Voilà, avec ça, vous comprendrez sans doute mieux les premiers chapitres et le pourquoi l'Hexarcat prend si au sérieux une hérésie, surtout en son sein.
Le contenu
La section précédente vous décrit le fonctionnement de la « technologie » singulière (entre guillemet, car bon, ça ne s'applique pas qu'aux objets technologiques, mais aussi à la psyché humaine ou bien aux figures que les soldats forment par exemple).
Et cette technologie donne une couche space-fantasy très sympathique à ce livre. Cette dernière est d'ailleurs exploitée intelligemment et de manière cohérente.
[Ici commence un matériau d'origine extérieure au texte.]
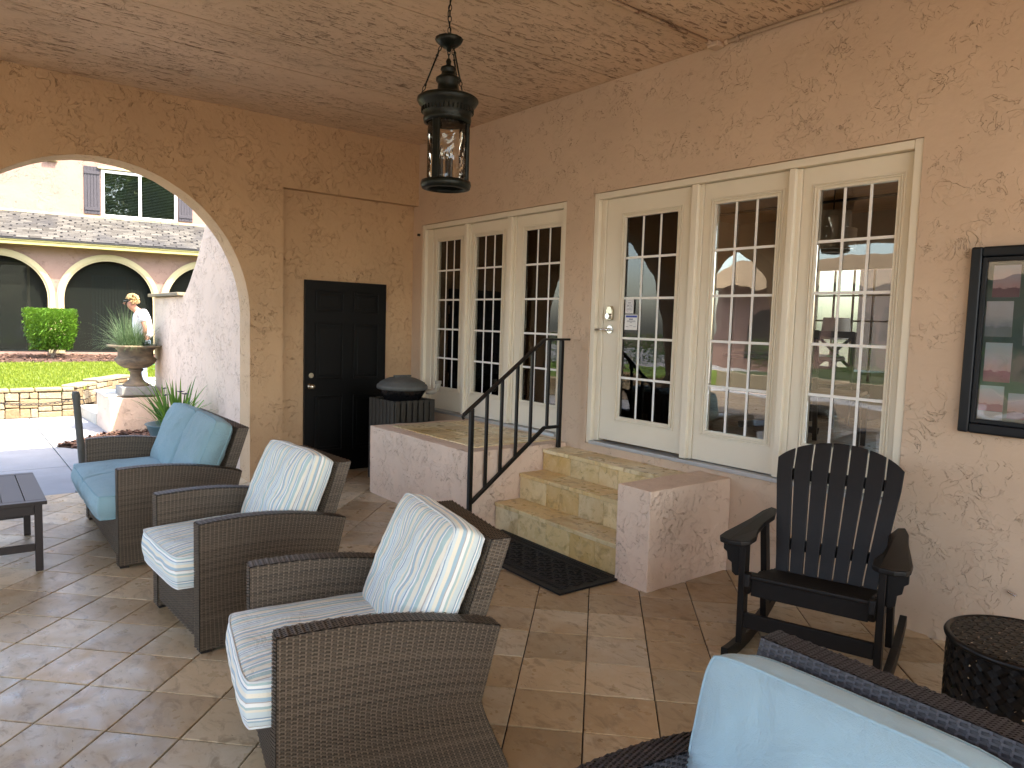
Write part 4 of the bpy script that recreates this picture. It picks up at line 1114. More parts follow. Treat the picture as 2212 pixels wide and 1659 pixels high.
# wing wall (buttress) with curved shoulder
prof = [(-.302, -.05), (-.302, 3.4), (-.6, 3.4)]
prof += [(-1.10, 3.05), (-1.30, 2.83), (-1.473, 2.633), (-1.60, 2.50), (-1.717, 2.377), (-1.86, 2.24), (-2.014, 2.124), (-2.12, 2.04), (-2.222, 1.966), (-2.34, 1.90), (-2.45, 1.86), (-3.96, 1.86), (-3.96, -.05)]
ww = thing('wing_wall', 'pink stucco garden wall with curved shoulder seen through the arch', 'wall', (0, 0, 0))
prof = [(a if i < 2 else 7.157+(a-7.157)*1.0295, c if (i < 2 or c < 0) else 1.639+(c-1.639)*1.0295) for i, (a, c) in enumerate(prof)]
MB().prism(prof[::-1], -1.80, -1.50, 'y').build('wall', MT['pink'], ww, bevel=.015, seg=3)
for a, c in ((-4.36, -3.85), (-3.84, -3.25), (-3.24, -2.72)): MB().box(a, c, -1.87, -1.45, 1.869, 1.905+random.uniform(0, .012)).build('cap_stone', MT['stone'], ww, bevel=.008)
# planter / urn pedestal
pe = thing('pedestal', 'low pink stucco pedestal with flagstone cap under the urn', 'pedestal', (0, 0, 0))
rough_box('body', MT['pink'], -4.87, -3.84, -2.46, -1.60, -.05, .475, parent=pe, step=.06)
for a, c in ((-4.90, -4.32), (-4.31, -3.99)): MB().box(a, c, -2.49, -1.60, .478, .505).build('cap_stone', MT['flag'], pe, bevel=.006)
ur = thing('urn', 'weathered classical garden urn on the pedestal', 'urn', (-4.07, -2.09, .505))
MB().box(-.22, .22, -.22, .22, 0, .115).build('plinth', MT['urnbase'], ur, bevel=.008)
MB().lathe([(.165, .116), (.168, .135), (.15, .15), (.12, .165), (.09, .20), (.075, .25), (.07, .30), (.085, .325), (.10, .33), (.10, .345), (.085, .355)], 48, mod=lambda i, t: 1+(.035*math.cos(t*16) if 1 < i < 7 else 0)).build('foot', MT['urn'], ur, smooth=True)
MB().lathe([(.06, .353), (.15, .37), (.215, .41), (.25, .455), (.262, .49), (.245, .51), (.225, .53), (.222, .60), (.24, .64), (.30, .655), (.355, .662), (.362, .675), (.352, .688), (.30, .685), (.26, .66), (.24, .62), (0, .61)], 64, mod=lambda i, t: 1+(.030*abs(math.cos(t*14))-.015 if 0 < i < 5 else (.008*math.cos(t*40) if i in (10, 11, 12) else 0))).build('bowl', MT['urn'], ur, smooth=True)
def blades(b, n, c, L, spread, w, droop, up=.6, seed=0, seg=5, rbase=.1):
    r = random.Random(seed)
    for _ in range(n):
        a = r.uniform(0, 2*math.pi); l = L*r.uniform(.6, 1.05); el = rad(r.uniform(20, 88) if spread else 80)*up+rad(90)*(1-up)
        d = Vector((math.cos(a)*math.cos(el), math.sin(a)*math.cos(el), math.sin(el))); p = Vector(c)+Vector((math.cos(a), math.sin(a), 0))*r.uniform(0, rbase)
        sd = Vector((-math.sin(a), math.cos(a), 0)); sd = (sd+Vector((r.gauss(0, .3), r.gauss(0, .3), 0))).normalized(); pts = []
        for k in range(seg+1):
            t = k/seg; pts.append((p+sd*w*(1-t)**.7*.5*(1 if k else .7), p-sd*w*(1-t)**.7*.5*(1 if k else .7))); p = p+d*l/seg; d = (d+Vector((0, 0, -droop*r.uniform(.5, 1.3)/seg*(1+t)))).normalized()
        vs = [q for z in pts for q in z]; b.add(vs, [(2*i, 2*i+1, 2*i+3, 2*i+2) for i in range(seg)], r.random())
up_ = thing('urn_plant', 'spiky green grass plume growing in the urn', 'plant', (-4.07, -2.09, 1.12))
b = MB(); blades(b, 900, (0, 0, 0), .52, True, .0055, 1.2, up=.9, seed=3, rbase=.16); blades(b, 200, (-.02, -.12, 0), .70, True, .006, 1.1, up=1.0, seed=4, rbase=.1)
b.build('foliage', MT['plume'], up_, fix=False)
ir = thing('iris_plant', 'potted iris with upright leaves and dark purple flowers behind the loveseat', 'plant', (-1.50, -2.17, 0))
MB().lathe([(0, .02), (.17, .02), (.24, .22), (.31, .40), (.33, .42), (.30, .42), (.26, .38), (0, .37)], 36).build('pot', MT['pot'], ir, smooth=True)
b = MB(); blades(b, 95, (0, 0, .38), .60, True, .046, .6, up=.9, seed=8, rbase=.2, seg=7); b.build('leaf', MT['iris'], ir, fix=False, kind='stuff')
for k, (x, y, z) in enumerate(((-.50, -.02, .76), (-.10, -.10, .72), (.16, .0, .78), (.22, .03, .76))):
    MB().tube([(x*.3, y*.5, .38), (x*.75, y, .58), (x, y, z)], [.007, .006, .004], 6).build('stem', MT['iris'], ir)
    b = MB()
    for q in range(7):
        a = q*.9; d = Vector((math.cos(a), math.sin(a), .35))*.05; s_ = Vector((-math.sin(a), math.cos(a), 0))*.018; c = Vector((x, y, z))
        b.add([c, c+d*.6+s_, c+d, c+d*.6-s_], [(0, 1, 2, 3)])
    b.build('flower', MT['flower'], ir, fix=False)
hs = thing('broadleaf_plant', 'bright green broad leaved plant behind the urn pedestal', 'plant', (-5.35, -1.45, .45))
b = MB()
for q in range(26):
    a = random.uniform(0, 6.28); rr = random.uniform(.05, .25); z = random.uniform(.02, .42); c = Vector((rr*math.cos(a), rr*math.sin(a), z)); d = Vector((math.cos(a), math.sin(a), random.uniform(-.3, .4))).normalized()*.13; s_ = Vector((-math.sin(a), math.cos(a), .1))*.045
    b.add([c, c+d*.4+s_, c+d, c+d*.4-s_], [(0, 1, 2), (0, 2, 3)], random.random())
b.build('leaf', MT['hosta'], hs, fix=False, kind='stuff')
# mulch bed
def mulch(name, poly, z, n, seed):
    MB().prism(poly, z-.08, z, 'z').build(name+'_soil', plain(name+'_soil', (.05, .025, .016), .95), kind='structure')
    b = MB(); r = random.Random(seed); xs_ = [p[0] for p in poly]; ys_ = [p[1] for p in poly]; cnt = 0
    def inside(x, y):
        c = False; j = len(poly)-1
        for i in range(len(poly)):
            if (poly[i][1] > y) != (poly[j][1] > y) and x < (poly[j][0]-poly[i][0])*(y-poly[i][1])/(poly[j][1]-poly[i][1])+poly[i][0]: c = not c
            j = i
        return c
    while cnt < n:
        x = r.uniform(min(xs_), max(xs_)); y = r.uniform(min(ys_), max(ys_))
        if not inside(x, y): continue
        cnt += 1; a = r.uniform(0, 3.14); l = r.uniform(.02, .055); w = r.uniform(.008, .02); t = r.uniform(-.5, .5)
        u = Vector((math.cos(a)*l, math.sin(a)*l, t*l)); v = Vector((-math.sin(a)*w, math.cos(a)*w, r.uniform(-.3, .3)*w)); c = Vector((x, y, z+r.uniform(.004, .035)))
        b.add([c-u-v, c+u-v, c+u+v, c-u+v, c+Vector((0, 0, -.012))], [(0, 1, 2, 3), (0, 4, 1), (2, 4, 3)], r.random())
    b.build(name, MT['mulch'], fix=False, label='brown bark mulch in the planting bed', kind='stuff')
mulch('mulch', [(-3.08, -3.15), (-2.4, -2.62), (-.6, -2.62), (-.6, -1.88), (-3.83, -1.88), (-3.83, -2.47)], .0, 2600, 1)
# stairs and upper path
sp = thing('garden_steps', 'low stone steps rising beside the urn pedestal', 'steps', (0, 0, 0))
MB().prism([(-6.12, -2.52), (-4.89, -2.47), (-4.89, -1.98), (-6.15, -2.05)], -.04, .15, 'z').build('step', MT['flag'], sp, bevel=.01)
MB().prism([(-6.6, -2.03), (-4.89, -1.97), (-4.89, -1.55), (-6.7, -1.62)], -.04, .30, 'z').build('step', MT['flag'], sp, bevel=.01)
up_path = MB().prism([(-7.6, -1.60), (-4.06, -1.53), (-4.06, 8), (-9.5, 8)], -.04, .445, 'z').build('upper_path', MT['flag'], bevel=.01, kind='structure')
# lawn
lawn = MB().prism([(-6.12, -14), (-6.12, -2.62), (-6.55, -2.30), (-7.55, -1.55), (-8.6, 8), (-13.4, 8), (-12.6, -3), (-12.0, -14)], -.05, .40, 'z').build('lawn', MT['lawn'], kind='structure')
b = MB(); r = random.Random(4)
N_ = 0
for _ in range(60000):
    x = r.uniform(-12.9, -6.15); y = r.uniform(-4.6, .6)
    if y > -2.4 and x > -6.6-(y+2.4)*1.05: continue
    if not seen((x, y, .42), 1.05): continue
    a = r.uniform(0, 6.28); h_ = r.uniform(.025, .06); w = .007+.004*(-x-6)/6
    dx, dy = math.cos(a)*w, math.sin(a)*w; lx_, ly_ = r.gauss(0, .02), r.gauss(0, .02)
    b.add([(x-dx, y-dy, .395), (x+dx, y+dy, .395), (x+lx_, y+ly_, .40+h_)], [(0, 1, 2)], r.random())
b.build('grass', MT['grass'], fix=False, label='sunlit lawn grass above the stone retaining wall', kind='stuff')
mulch('bark_mulch', [(-12.0, -8), (-12.65, -3), (-13.4, 8), (-17, 8), (-17, -8)], .40, 2500, 2)
# stone retaining wall: individually laid stones
rwall = thing('retaining_wall', 'low cream limestone retaining wall at the edge of the lawn', 'wall', (0, 0, 0))
MB().prism([(-6.10, -12), (-6.10, -2.60), (-6.30, -2.60), (-6.30, -12)], -.05, .36, 'z').build('mortar_core', plain('mortar', (.10, .075, .05), .95), rwall)
MB().prism([(-6.3, -2.6), (-6.1, -2.6), (-6.52, -2.3), (-7.55, -1.55), (-7.7, -1.7)], -.05, .44, 'z').build('mortar_core', plain('mortar2', (.10, .075, .05), .95), rwall)
def stone_mesh(w, h, d):
    bm = bmesh.new(); bmesh.ops.create_cube(bm, size=1)
    for v in bm.verts: v.co = Vector((v.co.x*w+random.uniform(-.008, .008), v.co.y*d, v.co.z*h+random.uniform(-.006, .006)))
    bmesh.ops.bevel(bm, geom=bm.edges[:], offset=.010, segments=1, affect='EDGES')
    me = bpy.data.meshes.new('stone'); bm.to_mesh(me); bm.free(); me.materials.append(MT['stone']); return me
def stone_face(p0, p1, z0, z1):
    p0 = Vector(p0); p1 = Vector(p1); L = (p1-p0).length; d = (p1-p0)/L; ang = math.atan2(d.y, d.x); nrm_ = Vector((d.y, -d.x, 0))
    u = 0; rr = random
    while u < L-.03:
        w = min(rr.uniform(.16, .34), L-u)
        if L-u-w < .08: w = L-u
        z = z0
        while z < z1-.02:
            h = min(rr.uniform(.06, .17), z1-z)
            if z1-z-h < .05: h = z1-z
            parts = [(0, w)] if w < .22 or rr.random() < .4 else [(0, w*rr.uniform(.35, .65)), None]
            if parts[-1] is None: parts = [parts[0], (parts[0][1], w)]
            for a, c in parts:
                cpt = p0+d*(u+(a+c)/2)
                inst('stone', stone_mesh(c-a-.010, h-.010, .12+rr.uniform(0, .03)), rwall, (cpt.x+nrm_.x*(-.03), cpt.y+nrm_.y*(-.03), z+h/2), (0, 0, ang))
            z += h
        u += w
    u = 0
    while u < L-.03:
        w = min(rr.uniform(.25, .5), L-u); cpt = p0+d*(u+w/2)
        inst('cap_stone', stone_mesh(w-.008, .05, .26), rwall, (cpt.x-nrm_.x*.08, cpt.y-nrm_.y*.08, z1+.028), (0, 0, ang)); u += w
stone_face((-6.08, -10.5), (-6.08, -2.60), -.02, .38)
stone_face((-6.10, -2.58), (-6.60, -2.24), .14, .42)
stone_face((-6.62, -2.22), (-7.55, -1.55), .29, .46)
# hedge bush
def hedge_bush(x, y, z, w, d_, h, label, n=5200, seed=1, name='clipped_bush'):
    t = thing(name, label, 'bush', (x, y, z), rad(-10))
    for s_ in (-.08, .06): MB().tube([(s_, 0, 0), (s_*1.5, .1, h*.2), (s_*2, .1, h*.4)], [.035, .03, .015], 8).build('trunk', MT['trunk'], t)
    b = MB(); r = random.Random(seed)
    for _ in range(n):
        while True:
            p = Vector((r.uniform(-1, 1), r.uniform(-1, 1), r.uniform(-1, 1)))
            m_ = max(abs(p.x), abs(p.y), abs(p.z))
            if m_ > .35: break
        lump = 1+.13*noise.noise(Vector((p.x*2.5+seed, p.y*2.5, p.z*2.5)))+.04*r.gauss(0, 1)
        taper = 1-.22*max(0, -p.z)
        c = Vector((p.x*w/2*lump*taper, p.y*d_/2*lump*taper, h*.18+(p.z*.5+.5)*h*.82*(1+.05*(lump-1))))
        u = Vector((r.gauss(0, 1), r.gauss(0, 1), r.gauss(0, 1)+.4)).normalized(); v = u.orthogonal().normalized(); l = r.uniform(.026, .05)
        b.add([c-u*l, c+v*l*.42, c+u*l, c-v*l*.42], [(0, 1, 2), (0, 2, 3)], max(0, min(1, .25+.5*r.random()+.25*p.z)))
    b.build('foliage', MT['hedge'], t, fix=False); return t
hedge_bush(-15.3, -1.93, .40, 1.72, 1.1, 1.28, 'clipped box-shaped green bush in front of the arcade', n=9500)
for k in range(5):
    t_ = hedge_bush(-7.3-.1*k, -6.4-k*1.75, .40, 1.3, 1.2, 1.05, ('nearest', 'second', 'middle', 'fourth', 'farthest')[k]+' round green shrub behind the stone retaining wall south of the arch', n=1300, seed=40+k, name='lawn_shrub'); t_['group'] = 'shrubs behind the stone retaining wall'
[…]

La gouvernance de ce monde est un régime totalitaire où 6 familles intriguent pour faire monter sa famille au détriment des autres. Chaque famille possède une fonction principale telle le combat pour les Kel, l'espionnage et la stratégie pour les Shuos, etc. Les querelles entre ces familles étant clairement le moteur de la situation et source de rebondissements liés aux contraintes politiques.
Côté scénario, on est sur du classique de SF-militaire : une insurrection qu'il faut mater et qui prend lieu dans une place forte inexpugnable. Il faut donc faire appel à un génie militaire pour tenter de sortir des ornières. Mais ce génie a un passé trouble et fort déplaisant à son actif.
Les 2 personnages principaux sont donc à l'opposé l'un de l'autre, et évidemment, quand un génie de la stratégie est aux manettes, on peut se douter que pas mal de choses ne sont pas spécifiquement anodines... Mais encore faut-il mettre le doigt dessus dans un univers passablement différent du nôtre.
Les personnages principaux sont denses, chacun avec leurs points forts et faiblesses, et le scénario joue dessus, rendant l'ensemble intéressant à lire et très intéressant à voir comment les personnages évoluent les uns au contact des autres.
L'écriture est fluide et une fois compris les notions de base de l'univers, on se laisse emporter facilement dans le récit.
Note
Un 17/20 pour ce livre. Ce tome est intéressant par le traitement que j'ai trouvé inattendue de la SF en mode space-fantasy mathématique. Ajoutez à cela de la SF-militaire qui fait la job et des personnages intéressants, on se laisse sans problème entraîner dans cet univers.
Et clairement à la fin de ce tome, je souhaite continuer la lecture de cette saga pour savoir de quoi il retourne en terme d'histoire et comment cela va se terminer.